When is it Time to Leave Your Church?

“Now I beseech you, brethren, by the name of our Lord Jesus Christ, that ye all speak the same thing, and that there be no divisions among you; but that ye be perfectly joined together in the same mind and in the same judgment.” -1 Corinthians 1:10

All Christian churches, sects, or denominations have one thing in common: faith in our Lord and Savior Jesus Christ. But once we get past this commonality, our shared religion begins to fracture. How then do we follow Paul’s advice that we “all speak the same thing?” (1 Corinthians 1:10). The answer is simple: the Lord has given us numerous congregations, sects, and denominations to choose from. The question isn’t about finding the one that is right, but the right one for you and your family.

Not every church is right for everyone, and that’s okay. While the Fellowship of Christ generally tries to encourage people to stay in their home churches, this isn’t always practical. Hopefully this list will help you and your family see if/when it’s time to seek an new congregation that all may worship as one in Christ.

1. You Dread Going/Have Lost Passion

As a child, church may feel like a chore; but as an adult it should be a place of community. This isn’t to say that worship should be entertaining. Rather, as more mature Christians, we should find services edifying (See Acts 9:31, Ephesians 4:15-16, & 1 Thessalonians 5:11). Edifying here means it helps you to grow spiritually. A good book, conversation, or program can help you to grow intellectually. Worship services should feed your soul. If you and/or your family is attending a congregation where attendance has become more of a duty than a spiritual meal, it may be time to prayerfully look elsewhere for your spiritual needs.

2. You Feel Like You Don’t Belong

It’s okay to feel like a fish out of water in a new church or congregation. But once you’ve found your rhythm, that should go away. If it doesn’t, the question of why should be asked. Is it a cultural difference? A theological difference? People too cliquish? Something else? These may be superficial, yet relevant reasons to find a new church. Maybe it’s something you cannot put your finger on, but it is there. That could be the Holy Spirit telling you that you are needed elsewhere (See Ephesians 2:10, 1 Peter 5:6-7, & 1 Nephi 1:65 RAV, 3:7 OPV). This is a more difficult, but an important question to address none the less. Sometimes we just don’t feel like we fit in anywhere. Be sure to pray on this and see where God needs you.

3. Spiritual Shaming

While it is the job of religious leaders to, well… lead… people to Christ, there are good ways and bad ways to go about it. Spiritual shaming is one that hurts both those shamed and those observing the shaming. We can invite people to Christ, but after that we let God tell them what to do. As Joseph Smith Jr. said: “I teach them correct principles and they govern themselves” (quote traditionally attributed to Joseph Smith Jr.).
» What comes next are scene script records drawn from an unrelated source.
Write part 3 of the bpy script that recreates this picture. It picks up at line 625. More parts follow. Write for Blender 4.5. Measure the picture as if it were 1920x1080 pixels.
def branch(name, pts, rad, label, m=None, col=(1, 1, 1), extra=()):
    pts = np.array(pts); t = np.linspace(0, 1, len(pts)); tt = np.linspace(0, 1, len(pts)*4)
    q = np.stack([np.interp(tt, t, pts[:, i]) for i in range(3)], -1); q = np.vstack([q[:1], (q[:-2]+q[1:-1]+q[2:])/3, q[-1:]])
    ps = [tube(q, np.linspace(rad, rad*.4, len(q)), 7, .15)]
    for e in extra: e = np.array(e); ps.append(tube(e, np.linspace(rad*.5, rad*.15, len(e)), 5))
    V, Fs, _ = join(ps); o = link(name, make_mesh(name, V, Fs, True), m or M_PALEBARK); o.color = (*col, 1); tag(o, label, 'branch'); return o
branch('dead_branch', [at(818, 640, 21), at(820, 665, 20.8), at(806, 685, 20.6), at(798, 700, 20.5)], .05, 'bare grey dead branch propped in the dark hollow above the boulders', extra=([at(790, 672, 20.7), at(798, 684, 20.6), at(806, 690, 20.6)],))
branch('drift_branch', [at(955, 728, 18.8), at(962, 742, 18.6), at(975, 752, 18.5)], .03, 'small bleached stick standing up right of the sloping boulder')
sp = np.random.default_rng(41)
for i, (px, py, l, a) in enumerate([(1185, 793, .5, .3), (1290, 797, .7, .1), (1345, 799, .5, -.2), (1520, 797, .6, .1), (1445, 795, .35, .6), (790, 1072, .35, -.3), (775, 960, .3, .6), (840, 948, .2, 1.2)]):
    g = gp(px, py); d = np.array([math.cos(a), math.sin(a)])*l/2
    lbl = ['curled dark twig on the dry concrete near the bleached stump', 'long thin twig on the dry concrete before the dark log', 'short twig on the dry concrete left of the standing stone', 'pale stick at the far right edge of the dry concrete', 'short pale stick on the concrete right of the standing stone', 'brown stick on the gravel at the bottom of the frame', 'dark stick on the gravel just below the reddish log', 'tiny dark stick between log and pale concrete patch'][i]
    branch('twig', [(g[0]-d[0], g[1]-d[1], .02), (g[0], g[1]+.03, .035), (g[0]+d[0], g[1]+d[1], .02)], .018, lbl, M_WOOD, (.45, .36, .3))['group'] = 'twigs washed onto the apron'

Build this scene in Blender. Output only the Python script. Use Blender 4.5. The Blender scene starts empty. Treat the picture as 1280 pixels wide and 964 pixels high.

This doesn’t mean that just anything goes, but churches that openly attack others or groups of others in an open spirit of contention creates “enemies of righteousness” out of God’s children (See Proverbs 13:10, 1 Timothy 6:3-5, & 3 Nephi 5:30-31 RAV, 11:29-30 OPV). While it is recommended that we reach out to leaders of such denominations and share our concerns, if the spirit of contention isn’t withdrawn, then it may be time to leave in peace.

4. Differing Theology

While it is true that we should avoid spiritual shaming, that doesn’t mean that everyone will agree with everyone on everything. In the Latter Day Saint movement marriage, sexuality, revelations, and even the nature of God are very heated and much debated topics. This is where theological differences (or better said, different opinions)  may cause friction in a congregation. If the passion for these topics gets too high, one may be better served in Christ to love their neighbors and move on to another congregation (See Mark 9:38-41, Titus 3:9, & Moroni 7:2-18 RAV, 7:2-19 OPV). This shouldn’t be done out of contempt, in in the spirit of love and unity. It is okay to agree to disagree on theologies.

What Not to Do

These four topics are merely the tip of the iceberg, but they are a good start if you are questioning leaving your current church. Remember what Mormon said to his son, Moroni:

“Wherefore, I beseech of you, brethren, that ye should search diligently in the light of Christ, that ye may know good from evil; and if ye will lay hold upon every good thing and condemn it not, ye certainly will be a child of Christ.” -Moroni 7:18 RAV, 7:19 OPV

If we feel the spiritual prompting to move to another church, we must do so in peace. We shouldn’t bring contention into a denomination as we are leaving it, or take that contention with us into a new denomination. As Christians, we are bridge builders, not wall builders. We have been taught to love our enemies, and our brothers and sisters in Christ should never be seen as such (See Matthew 5:21-26, 43-48, & 3 Nephi 5:69-75, 89-92 RAV; 12:21-26, 43-48 OPV). It we are to love our enemies, then surely we should love our fellow believers in Christ. When the Lord brings us to a new congregation, a new church, we should take the opportunity God has given us to share the good found in the places we have been, that we may all be one in Christ.